A pesar de su origen francés, Pascal Laugier es un tío con agallas. Lo demostró sobradamente con Mártires (Martyrs, 2008), la primera película de género torture porn que consigue justificarse a través de un avispado guión y que inexplicablemente sigue inédita en nuestro país, a pesar de haberse labrado una merecida fama de título de culto.
Ahora, diez años después y tras haber recurrido a las dadivosas arcas canadienses como paraguas, tan agradecidas hacia los cineastas de género, vuelve a dejar bien patente su talento. Ghostland es una película sorprendente que consigue algo que parecía imposible: traer aire fresco a un género tan limitado de pura base como es el terror del palo home invasion sin pervertirlo ni caer en la autoparodia.
El arranque del filme es engañosamente trillado. Una madre se muda junto a sus dos hijas adolescentes a un viejo caserón heredado, situado en mitad de ninguna parte. Por supuesto, la casa os la podéis imaginar. Una trampa mortal de maderos crujientes con una instalación eléctrica ruinosa, papel pintado malrollero y mugre para quedarse pegado al suelo. Cuando llega la noche y se desata el terror de mano de dos personajes grotescos que en principio parecen sacados de cualquier slasher ochentero de medio pelo el último sorprendido es el espectador.
¿Te parece que esta película ya la has visto mil veces? Pues sí, pero en realidad ese punto de partida tan familiar no es sino una trampa hurdida hábilmente por Laugier para que los listillos bajen la guardia y les duelan más las patadas en el estómago que van a recibir durante la muy ajustada hora y media de metraje. A Ghostland le gusta jugar al despiste y esa premisa inicial se revela como algo mucho más interesante y estimulante.

Es muy recomendable ir a ver Ghostland sin haber leído o visto gran cosa, más por salvaguardar el factor sorpresa que porque sea una película tramposa. Hay giros importantes, pero no son efectistas sino que cumplen una función muy específica en cuanto al desarrollo de personajes. Ahí lo dejo.
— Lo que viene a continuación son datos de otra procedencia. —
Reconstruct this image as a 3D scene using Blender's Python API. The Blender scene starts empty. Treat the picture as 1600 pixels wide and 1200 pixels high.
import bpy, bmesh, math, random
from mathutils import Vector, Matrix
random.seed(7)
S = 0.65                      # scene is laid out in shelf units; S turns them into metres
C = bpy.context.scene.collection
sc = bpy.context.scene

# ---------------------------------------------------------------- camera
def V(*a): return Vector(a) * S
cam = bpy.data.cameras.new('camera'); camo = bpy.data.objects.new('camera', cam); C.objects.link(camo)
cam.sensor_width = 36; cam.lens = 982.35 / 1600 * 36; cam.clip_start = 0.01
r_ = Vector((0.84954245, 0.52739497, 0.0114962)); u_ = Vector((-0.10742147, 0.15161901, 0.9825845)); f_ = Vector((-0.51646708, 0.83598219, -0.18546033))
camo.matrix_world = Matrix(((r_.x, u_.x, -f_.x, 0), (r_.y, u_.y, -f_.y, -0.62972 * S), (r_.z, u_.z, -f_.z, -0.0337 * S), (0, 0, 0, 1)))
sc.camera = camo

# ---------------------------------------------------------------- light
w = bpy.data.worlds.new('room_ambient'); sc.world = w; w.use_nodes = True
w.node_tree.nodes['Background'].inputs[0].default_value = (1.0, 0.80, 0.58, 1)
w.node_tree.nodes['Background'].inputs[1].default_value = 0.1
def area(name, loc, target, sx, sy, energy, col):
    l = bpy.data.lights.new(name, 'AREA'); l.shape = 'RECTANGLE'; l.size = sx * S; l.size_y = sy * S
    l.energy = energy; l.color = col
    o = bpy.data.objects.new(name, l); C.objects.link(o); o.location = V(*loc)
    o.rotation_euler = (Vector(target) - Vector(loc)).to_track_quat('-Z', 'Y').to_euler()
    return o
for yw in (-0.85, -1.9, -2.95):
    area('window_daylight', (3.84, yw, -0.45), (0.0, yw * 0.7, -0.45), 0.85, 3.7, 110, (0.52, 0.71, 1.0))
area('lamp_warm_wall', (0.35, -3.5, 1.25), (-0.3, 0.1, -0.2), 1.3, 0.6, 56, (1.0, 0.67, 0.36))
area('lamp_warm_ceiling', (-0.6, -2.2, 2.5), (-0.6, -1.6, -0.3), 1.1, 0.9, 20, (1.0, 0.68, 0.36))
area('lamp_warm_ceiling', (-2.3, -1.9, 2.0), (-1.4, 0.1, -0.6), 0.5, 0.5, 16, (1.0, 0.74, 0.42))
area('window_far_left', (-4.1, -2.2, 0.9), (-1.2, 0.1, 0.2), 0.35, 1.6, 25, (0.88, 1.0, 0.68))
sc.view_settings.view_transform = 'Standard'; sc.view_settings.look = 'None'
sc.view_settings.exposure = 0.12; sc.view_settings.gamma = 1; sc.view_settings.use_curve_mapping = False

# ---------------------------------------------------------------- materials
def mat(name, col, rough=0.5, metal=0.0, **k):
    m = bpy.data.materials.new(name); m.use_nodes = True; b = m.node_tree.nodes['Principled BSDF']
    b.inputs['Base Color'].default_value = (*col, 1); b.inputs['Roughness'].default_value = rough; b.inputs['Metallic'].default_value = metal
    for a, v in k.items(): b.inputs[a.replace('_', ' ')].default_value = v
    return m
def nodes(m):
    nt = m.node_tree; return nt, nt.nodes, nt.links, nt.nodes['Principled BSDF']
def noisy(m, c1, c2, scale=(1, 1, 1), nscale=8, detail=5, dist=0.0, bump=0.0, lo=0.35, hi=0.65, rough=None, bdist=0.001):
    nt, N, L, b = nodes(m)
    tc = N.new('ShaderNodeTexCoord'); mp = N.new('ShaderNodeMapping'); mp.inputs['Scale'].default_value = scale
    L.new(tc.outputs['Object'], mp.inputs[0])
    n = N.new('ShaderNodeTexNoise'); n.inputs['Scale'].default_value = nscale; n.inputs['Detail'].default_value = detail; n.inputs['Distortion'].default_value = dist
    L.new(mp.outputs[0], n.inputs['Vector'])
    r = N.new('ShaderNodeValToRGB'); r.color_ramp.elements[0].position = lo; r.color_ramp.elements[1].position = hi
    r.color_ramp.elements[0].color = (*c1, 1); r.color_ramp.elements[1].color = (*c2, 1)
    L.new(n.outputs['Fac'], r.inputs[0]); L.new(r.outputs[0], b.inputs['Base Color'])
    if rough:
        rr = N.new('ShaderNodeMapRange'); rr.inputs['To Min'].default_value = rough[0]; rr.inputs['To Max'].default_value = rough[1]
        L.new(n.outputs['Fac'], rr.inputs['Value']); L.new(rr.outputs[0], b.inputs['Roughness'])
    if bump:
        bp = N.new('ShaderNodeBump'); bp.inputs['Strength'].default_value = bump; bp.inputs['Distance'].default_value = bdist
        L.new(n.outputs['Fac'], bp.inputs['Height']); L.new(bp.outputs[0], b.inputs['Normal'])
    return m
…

Sus mayores méritos, sin embargo, son la atmósfera turbia y malsana que impregna cada fotograma, así como una magnética dirección que juega con la tensión con la maestría de un trapecista. Laugier conjuga con gracia momentos de quietud perturbadora con estallidos de crudeza en los que da rienda suelta a su sobradamente demostrada mala leche. No llega a las cotas de visceralidad de Mártires, pero a más de uno se le van a atragantar las palomitas.

Cualquier aficionado al cine de terror con cierto rodaje a estas alturas estará más que harto de los vicios impuestos al género por los grandes estudios, después de que éxitos como It o la saga de los Warren hayan demostrado que puede ser tremendamente rentable. Ghostland nos recuerda que hubo un tiempo en el que llegaban a las pantallas horrores sin domesticar, verdaderamente inquietantes y con capacidad para generar sensación de peligro en el espectador. Un tiempo en el que los chavales se veían obligados a acercarse a películas como La matanza de Texas casi de forma clandestina, pasándose mugrientas cintas de vídeo a escondidas, como si fueran bolsitas de hierba.
No solo estamos ante una de las mejores películas de terror de los últimos años, asfixiante y deliciosa por méritos propios, también es un brillante homenaje que ha sabido destilar como muy pocas lo mejor de un género que, precisamente por popular, está pasando por una de las peores rachas de su dilatada historia. Ciertamente, Lovecraft habría estado orgulloso.